On paper, homes specifically for social rent appear to have been eliminated after a revision to the National Planning Policy Framework (NPPF) – with the reference dropped from the government’s definition of affordable homes.

Starter homes and other, less genuinely affordable, forms of housing are included.

To the LGA the shortage in affordable housing is ‘unprecedented’.

Just 2.485 of homes built in 2016/17 were designated for social rent – down from 3.59% of all homes built the year previously.

All forms of affordable housing – including affordable homes for purchase through various initiatives – fell to 19% of new homes in 2016/17, the second-lowest figure ever recorded.

The previous low, 17.2% was recorded in 2015/16.

Until then, that figure had never slipped below 20% since records began.

Historically, about a third of all homes built have been designated for various forms of affordable housing.

The LGA is calling on the government to drop proposed amendments to the NPPF to ensure homes for social rent remain part of planning policy and to supply a long-term strategy to deliver genuinely affordable housing in the upcoming Social Housing Green Paper.

Tomorrow (July 3), the LGA will be publishing a new report ‘Housing, Planning and Homelessness’ at its Annual Conference in Birmingham.

The report will set out how the government can use its forthcoming Green Paper to empower councils to trigger the renaissance in council housebuilding needed to fix our broken housing market.

This includes a call for the government to ensure all councils can borrow to build to deliver new homes, keep 100% of receipts of homes sold under Right to Buy and adapt discounts locally, and powers to ensure all developments contribute to the provision of affordable housing.

Although the government recently allowed some areas of the country to access limited headroom for borrowing for new homes, the LGA believes this won’t meet the full need for truly affordable homes across the country, and the government should go much further, much faster.

Cllr Judith Blake, LGA Housing spokesperson, said councils are “determined” to ensure their residents have access to affordable housing, and by removing social rent from the definition of affordable housing the Government has effectively removed the tool to help that happen.

“It’s essential that homes of all types and tenure are available so that local communities can deliver a balance of housing to meet a mix of needs.
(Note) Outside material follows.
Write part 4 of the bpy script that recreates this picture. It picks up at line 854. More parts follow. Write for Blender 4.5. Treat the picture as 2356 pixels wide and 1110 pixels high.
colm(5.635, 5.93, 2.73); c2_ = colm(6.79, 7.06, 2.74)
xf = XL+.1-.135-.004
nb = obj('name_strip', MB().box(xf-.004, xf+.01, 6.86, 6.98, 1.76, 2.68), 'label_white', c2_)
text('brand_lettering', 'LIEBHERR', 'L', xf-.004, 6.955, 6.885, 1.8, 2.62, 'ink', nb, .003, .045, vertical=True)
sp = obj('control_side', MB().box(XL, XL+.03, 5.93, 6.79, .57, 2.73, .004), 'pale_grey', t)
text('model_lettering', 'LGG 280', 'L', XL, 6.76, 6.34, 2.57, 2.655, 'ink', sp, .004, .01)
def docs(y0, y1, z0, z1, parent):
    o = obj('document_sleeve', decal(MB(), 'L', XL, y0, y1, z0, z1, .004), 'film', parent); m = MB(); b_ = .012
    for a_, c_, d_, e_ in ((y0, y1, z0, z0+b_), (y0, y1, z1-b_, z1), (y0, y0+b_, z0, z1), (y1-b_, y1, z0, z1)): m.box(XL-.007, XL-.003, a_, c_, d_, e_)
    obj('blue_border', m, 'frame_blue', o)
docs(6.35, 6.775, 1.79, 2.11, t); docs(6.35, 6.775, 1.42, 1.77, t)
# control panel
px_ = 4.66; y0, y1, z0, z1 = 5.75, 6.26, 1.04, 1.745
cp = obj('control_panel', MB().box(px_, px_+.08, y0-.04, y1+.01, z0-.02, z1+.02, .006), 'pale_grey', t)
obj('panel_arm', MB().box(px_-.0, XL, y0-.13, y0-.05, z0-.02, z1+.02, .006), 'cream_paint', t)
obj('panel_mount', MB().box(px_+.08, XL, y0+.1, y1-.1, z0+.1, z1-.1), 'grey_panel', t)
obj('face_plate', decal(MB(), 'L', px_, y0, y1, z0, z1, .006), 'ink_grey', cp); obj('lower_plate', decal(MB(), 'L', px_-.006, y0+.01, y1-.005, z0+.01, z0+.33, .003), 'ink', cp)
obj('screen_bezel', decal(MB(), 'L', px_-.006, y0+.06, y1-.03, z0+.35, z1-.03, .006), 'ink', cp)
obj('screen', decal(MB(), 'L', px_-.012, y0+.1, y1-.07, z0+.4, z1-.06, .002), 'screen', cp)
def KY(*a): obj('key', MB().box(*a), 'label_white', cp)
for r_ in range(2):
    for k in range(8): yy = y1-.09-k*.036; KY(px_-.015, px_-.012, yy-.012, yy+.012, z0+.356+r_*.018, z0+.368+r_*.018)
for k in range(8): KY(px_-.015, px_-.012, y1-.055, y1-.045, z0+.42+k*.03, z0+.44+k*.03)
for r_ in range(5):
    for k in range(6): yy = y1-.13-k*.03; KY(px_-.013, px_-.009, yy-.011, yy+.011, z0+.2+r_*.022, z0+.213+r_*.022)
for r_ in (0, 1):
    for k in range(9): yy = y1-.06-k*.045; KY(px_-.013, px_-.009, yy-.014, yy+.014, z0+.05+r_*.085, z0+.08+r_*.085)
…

Homes for social rent can, alongside starter homes and new builds, play an important role in a thriving housing market,” said Blake.

To the LGA, some 300,000 homes a year of all types and tenure need to be built to address the present shortage.

“It’s essential that the government ensure social rent is included in the definition of affordable housing in the upcoming changes to planning policy, but more widely, the imminent Social Housing Green Paper is a real opportunity to give councils the tools they need to trigger the renaissance in council housebuilding we desperately need,” said Blake.

“All councils should be able to borrow to build, not just a select few, and the government should take steps to allow this as soon as possible.

“In addition, councils should be able to keep 100% of the receipts of the homes that are sold and adapt discounts locally to ensure a steady supply of genuinely affordable homes in our area,” she said.